* [Data section]:
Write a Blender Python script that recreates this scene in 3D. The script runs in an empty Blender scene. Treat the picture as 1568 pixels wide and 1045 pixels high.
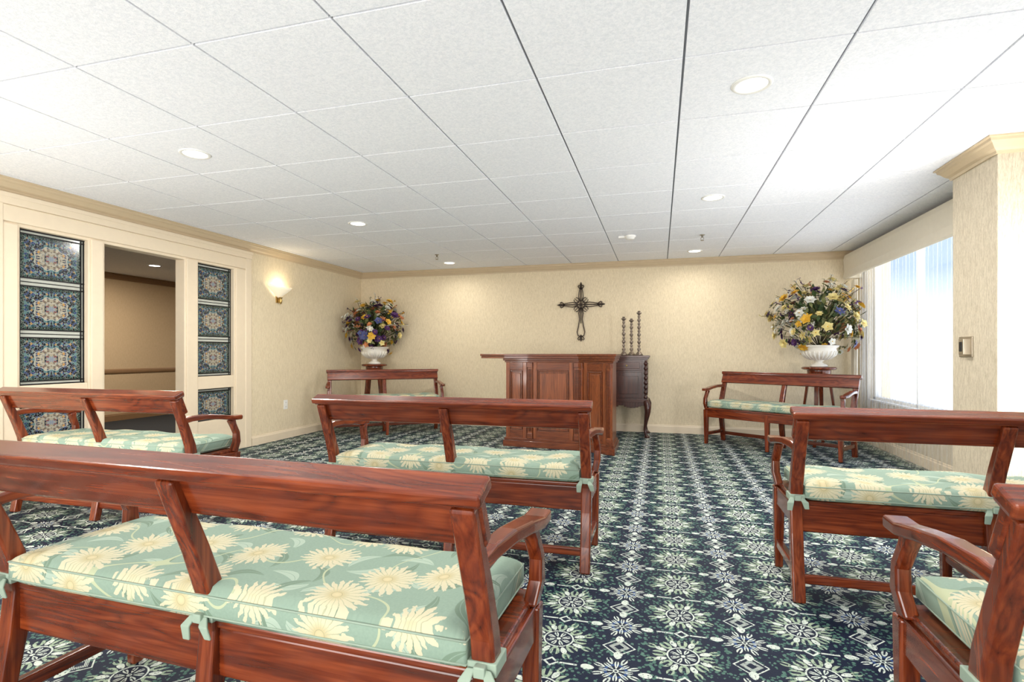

...

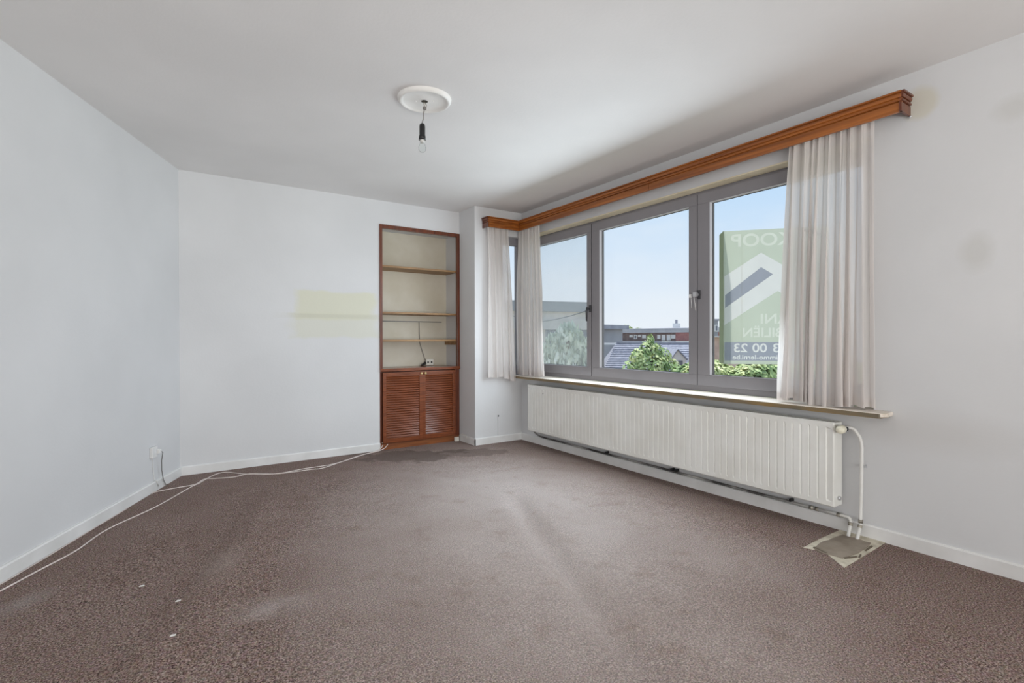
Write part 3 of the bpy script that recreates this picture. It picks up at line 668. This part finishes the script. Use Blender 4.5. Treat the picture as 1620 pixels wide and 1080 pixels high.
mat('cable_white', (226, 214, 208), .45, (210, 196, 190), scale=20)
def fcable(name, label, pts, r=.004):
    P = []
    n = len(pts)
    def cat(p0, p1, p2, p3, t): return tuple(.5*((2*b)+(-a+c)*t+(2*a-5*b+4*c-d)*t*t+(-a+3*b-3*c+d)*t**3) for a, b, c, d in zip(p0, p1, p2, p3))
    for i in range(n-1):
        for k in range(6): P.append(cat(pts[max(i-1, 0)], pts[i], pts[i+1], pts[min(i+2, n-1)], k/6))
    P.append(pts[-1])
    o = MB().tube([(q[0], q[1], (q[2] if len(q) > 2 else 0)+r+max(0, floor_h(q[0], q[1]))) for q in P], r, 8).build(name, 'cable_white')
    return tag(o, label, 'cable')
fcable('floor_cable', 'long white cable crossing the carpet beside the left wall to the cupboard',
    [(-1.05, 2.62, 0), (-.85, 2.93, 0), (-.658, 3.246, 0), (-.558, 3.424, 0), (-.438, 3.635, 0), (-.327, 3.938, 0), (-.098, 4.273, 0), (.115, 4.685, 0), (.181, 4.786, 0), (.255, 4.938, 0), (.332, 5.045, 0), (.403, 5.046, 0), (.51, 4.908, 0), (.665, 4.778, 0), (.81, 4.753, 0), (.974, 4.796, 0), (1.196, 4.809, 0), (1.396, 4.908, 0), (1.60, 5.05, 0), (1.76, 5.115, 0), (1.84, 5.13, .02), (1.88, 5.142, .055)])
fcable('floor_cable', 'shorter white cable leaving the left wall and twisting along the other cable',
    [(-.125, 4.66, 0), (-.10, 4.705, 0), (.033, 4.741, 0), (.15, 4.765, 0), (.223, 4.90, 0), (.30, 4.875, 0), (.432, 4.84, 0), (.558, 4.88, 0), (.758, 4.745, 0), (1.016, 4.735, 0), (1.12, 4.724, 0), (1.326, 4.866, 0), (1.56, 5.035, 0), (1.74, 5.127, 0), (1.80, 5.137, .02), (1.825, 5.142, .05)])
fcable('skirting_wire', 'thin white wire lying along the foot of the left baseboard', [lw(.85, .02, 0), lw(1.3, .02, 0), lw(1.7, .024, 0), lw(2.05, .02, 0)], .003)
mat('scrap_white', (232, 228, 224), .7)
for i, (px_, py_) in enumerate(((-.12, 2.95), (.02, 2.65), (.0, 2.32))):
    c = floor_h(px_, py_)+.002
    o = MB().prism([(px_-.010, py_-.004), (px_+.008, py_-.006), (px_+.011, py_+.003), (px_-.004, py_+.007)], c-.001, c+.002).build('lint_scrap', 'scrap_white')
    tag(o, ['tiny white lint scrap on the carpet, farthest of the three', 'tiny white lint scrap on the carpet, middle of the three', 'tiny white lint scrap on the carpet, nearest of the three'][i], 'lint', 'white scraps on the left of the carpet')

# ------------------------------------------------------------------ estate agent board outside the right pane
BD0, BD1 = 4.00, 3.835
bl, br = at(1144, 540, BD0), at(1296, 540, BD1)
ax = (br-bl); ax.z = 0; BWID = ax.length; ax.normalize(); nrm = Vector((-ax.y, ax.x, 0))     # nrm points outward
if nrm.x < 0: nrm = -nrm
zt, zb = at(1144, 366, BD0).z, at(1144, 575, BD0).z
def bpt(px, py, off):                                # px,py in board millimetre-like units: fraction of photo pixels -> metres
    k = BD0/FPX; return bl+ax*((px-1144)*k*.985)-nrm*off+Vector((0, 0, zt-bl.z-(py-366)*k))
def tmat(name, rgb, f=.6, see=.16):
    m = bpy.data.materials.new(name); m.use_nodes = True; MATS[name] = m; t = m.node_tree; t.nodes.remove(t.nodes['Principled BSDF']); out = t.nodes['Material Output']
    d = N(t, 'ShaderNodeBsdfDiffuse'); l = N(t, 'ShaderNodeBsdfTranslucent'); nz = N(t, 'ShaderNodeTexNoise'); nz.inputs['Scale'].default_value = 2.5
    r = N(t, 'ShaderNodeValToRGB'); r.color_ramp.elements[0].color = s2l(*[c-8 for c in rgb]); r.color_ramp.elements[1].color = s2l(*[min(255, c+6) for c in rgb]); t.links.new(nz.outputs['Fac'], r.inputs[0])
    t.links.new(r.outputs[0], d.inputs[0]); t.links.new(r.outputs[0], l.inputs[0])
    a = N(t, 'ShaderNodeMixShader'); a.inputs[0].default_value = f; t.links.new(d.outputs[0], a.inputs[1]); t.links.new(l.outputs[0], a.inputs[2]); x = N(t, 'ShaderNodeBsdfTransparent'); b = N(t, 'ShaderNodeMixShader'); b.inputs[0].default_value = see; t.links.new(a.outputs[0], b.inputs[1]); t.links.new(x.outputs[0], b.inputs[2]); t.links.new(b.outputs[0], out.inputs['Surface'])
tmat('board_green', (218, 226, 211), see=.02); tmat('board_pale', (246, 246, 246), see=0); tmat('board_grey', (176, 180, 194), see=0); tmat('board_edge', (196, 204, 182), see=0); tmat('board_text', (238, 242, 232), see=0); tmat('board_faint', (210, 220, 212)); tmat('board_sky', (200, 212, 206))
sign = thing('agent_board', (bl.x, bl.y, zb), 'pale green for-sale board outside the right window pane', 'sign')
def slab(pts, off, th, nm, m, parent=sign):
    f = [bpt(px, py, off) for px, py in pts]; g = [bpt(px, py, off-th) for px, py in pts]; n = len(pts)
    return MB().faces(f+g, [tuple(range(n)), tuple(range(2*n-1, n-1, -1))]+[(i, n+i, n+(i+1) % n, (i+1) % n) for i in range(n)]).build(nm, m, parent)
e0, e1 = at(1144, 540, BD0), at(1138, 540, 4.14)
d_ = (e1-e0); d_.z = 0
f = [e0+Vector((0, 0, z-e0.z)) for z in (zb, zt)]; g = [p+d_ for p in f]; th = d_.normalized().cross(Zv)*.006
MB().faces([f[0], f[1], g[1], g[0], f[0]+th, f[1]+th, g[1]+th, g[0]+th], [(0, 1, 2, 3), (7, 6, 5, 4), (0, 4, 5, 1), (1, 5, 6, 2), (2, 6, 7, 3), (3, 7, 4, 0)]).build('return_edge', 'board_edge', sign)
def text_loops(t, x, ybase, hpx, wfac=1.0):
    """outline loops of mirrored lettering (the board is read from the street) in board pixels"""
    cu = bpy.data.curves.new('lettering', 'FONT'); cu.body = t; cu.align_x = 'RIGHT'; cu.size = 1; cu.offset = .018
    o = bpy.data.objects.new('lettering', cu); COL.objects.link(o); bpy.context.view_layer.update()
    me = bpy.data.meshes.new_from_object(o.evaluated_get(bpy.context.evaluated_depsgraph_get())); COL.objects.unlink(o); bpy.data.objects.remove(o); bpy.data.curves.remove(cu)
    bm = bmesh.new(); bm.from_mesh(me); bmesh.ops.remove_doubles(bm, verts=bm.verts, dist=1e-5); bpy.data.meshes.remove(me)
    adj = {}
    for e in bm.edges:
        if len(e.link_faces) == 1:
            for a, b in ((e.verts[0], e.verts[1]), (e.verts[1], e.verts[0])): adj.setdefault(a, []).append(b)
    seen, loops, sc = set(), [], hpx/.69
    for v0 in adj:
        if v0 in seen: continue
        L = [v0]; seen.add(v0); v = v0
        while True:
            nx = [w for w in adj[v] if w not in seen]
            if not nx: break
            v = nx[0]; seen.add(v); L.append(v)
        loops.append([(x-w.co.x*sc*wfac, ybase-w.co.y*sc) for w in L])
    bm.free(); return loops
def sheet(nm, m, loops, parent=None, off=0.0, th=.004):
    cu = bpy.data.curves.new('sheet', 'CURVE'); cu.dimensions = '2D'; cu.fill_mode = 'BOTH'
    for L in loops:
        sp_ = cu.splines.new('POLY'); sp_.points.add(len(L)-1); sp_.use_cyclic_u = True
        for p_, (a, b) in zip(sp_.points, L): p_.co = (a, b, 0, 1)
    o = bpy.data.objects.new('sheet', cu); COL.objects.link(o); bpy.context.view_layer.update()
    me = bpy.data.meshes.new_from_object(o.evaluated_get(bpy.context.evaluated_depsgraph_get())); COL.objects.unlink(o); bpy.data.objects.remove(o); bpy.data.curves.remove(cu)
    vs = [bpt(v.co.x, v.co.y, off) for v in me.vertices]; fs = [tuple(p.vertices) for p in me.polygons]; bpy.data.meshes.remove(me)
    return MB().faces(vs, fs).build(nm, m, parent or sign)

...

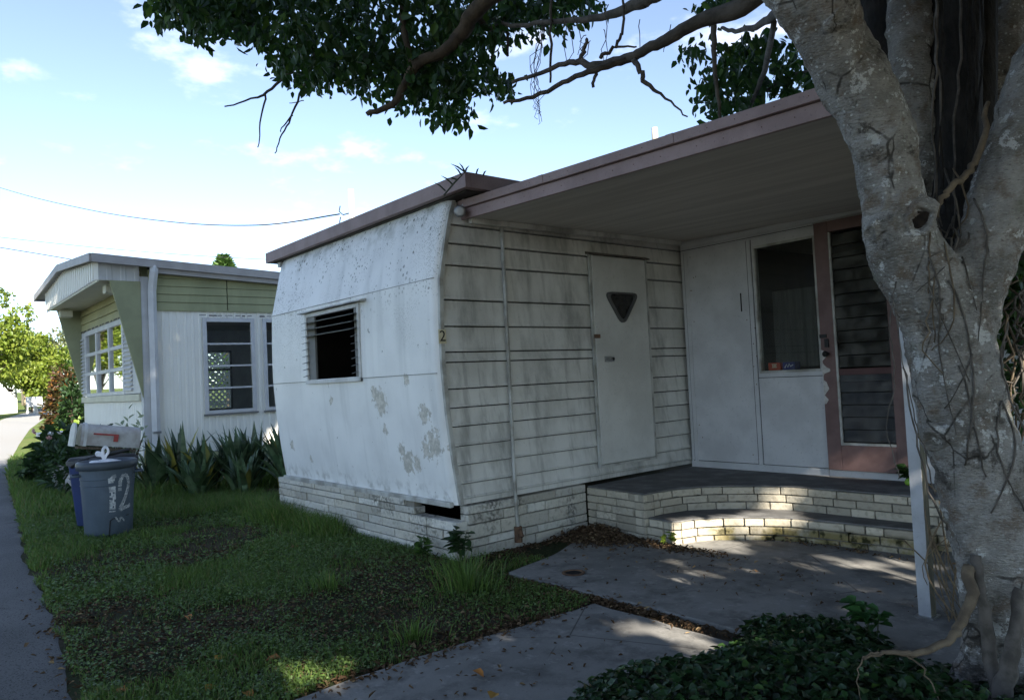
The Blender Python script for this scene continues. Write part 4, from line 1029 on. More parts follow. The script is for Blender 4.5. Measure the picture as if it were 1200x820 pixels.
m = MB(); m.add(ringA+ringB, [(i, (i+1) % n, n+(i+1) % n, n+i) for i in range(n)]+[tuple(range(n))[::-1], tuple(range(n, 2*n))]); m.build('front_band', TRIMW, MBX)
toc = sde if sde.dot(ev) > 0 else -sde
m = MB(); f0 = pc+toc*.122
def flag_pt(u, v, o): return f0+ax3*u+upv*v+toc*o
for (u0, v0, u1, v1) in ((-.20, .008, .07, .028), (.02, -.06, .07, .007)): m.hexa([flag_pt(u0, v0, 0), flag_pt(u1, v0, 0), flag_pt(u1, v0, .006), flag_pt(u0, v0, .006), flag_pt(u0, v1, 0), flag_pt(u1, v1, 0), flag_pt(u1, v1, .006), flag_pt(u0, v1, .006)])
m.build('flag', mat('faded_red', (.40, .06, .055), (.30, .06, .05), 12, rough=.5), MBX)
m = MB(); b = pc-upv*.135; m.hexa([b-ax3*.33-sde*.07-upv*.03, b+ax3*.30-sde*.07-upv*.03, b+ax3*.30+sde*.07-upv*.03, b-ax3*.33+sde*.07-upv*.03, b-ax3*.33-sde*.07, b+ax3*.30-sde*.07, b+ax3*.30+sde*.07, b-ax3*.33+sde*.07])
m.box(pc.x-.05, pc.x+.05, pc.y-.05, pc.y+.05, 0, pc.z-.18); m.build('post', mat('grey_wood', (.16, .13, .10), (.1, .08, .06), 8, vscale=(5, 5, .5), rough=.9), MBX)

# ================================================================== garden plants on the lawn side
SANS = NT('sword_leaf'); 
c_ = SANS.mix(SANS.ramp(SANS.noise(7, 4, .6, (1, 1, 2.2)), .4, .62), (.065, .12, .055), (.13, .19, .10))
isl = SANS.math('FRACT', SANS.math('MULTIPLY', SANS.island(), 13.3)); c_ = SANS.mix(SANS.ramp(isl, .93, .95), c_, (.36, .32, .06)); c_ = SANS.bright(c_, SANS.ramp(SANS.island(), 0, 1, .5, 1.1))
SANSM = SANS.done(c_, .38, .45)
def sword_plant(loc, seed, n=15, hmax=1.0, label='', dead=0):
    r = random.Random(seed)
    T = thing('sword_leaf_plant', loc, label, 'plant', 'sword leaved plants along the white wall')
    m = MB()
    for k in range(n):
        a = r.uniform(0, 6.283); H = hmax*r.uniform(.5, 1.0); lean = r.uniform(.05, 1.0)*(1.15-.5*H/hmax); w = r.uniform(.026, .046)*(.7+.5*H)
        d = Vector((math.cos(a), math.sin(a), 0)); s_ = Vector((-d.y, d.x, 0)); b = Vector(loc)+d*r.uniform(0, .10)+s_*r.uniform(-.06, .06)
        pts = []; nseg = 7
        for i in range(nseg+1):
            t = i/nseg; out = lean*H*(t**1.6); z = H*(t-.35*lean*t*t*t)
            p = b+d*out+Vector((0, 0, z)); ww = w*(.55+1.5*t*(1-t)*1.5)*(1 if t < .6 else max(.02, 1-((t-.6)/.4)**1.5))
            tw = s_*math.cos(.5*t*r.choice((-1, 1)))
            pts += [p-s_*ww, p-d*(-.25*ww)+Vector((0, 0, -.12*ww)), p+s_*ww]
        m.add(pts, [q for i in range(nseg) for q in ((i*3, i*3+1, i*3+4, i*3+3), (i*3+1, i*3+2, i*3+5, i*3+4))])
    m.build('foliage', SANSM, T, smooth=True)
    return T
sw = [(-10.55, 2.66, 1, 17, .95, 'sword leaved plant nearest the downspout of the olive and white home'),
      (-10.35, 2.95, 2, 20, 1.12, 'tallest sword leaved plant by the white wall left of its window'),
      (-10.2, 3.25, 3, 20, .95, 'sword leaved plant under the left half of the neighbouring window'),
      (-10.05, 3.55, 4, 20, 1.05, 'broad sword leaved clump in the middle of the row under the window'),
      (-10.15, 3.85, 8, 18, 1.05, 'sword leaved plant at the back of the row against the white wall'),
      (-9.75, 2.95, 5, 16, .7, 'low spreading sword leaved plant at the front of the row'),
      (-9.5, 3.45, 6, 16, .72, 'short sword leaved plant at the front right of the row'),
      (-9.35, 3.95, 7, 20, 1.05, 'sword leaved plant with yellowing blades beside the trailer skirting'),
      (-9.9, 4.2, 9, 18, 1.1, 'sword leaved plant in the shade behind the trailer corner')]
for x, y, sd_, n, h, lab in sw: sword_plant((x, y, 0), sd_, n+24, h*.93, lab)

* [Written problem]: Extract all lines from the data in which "script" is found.

* [Problem solution]:
Write a Blender Python script that recreates this scene in 3D. The script runs in an empty Blender scene. Treat the picture as 1568 pixels wide and 1045 pixels high.
Write part 3 of the bpy script that recreates this picture. It picks up at line 668. This part finishes the script. Use Blender 4.5. Treat the picture as 1620 pixels wide and 1080 pixels high.
The Blender Python script for this scene continues. Write part 4, from line 1029 on. More parts follow. The script is for Blender 4.5. Measure the picture as if it were 1200x820 pixels.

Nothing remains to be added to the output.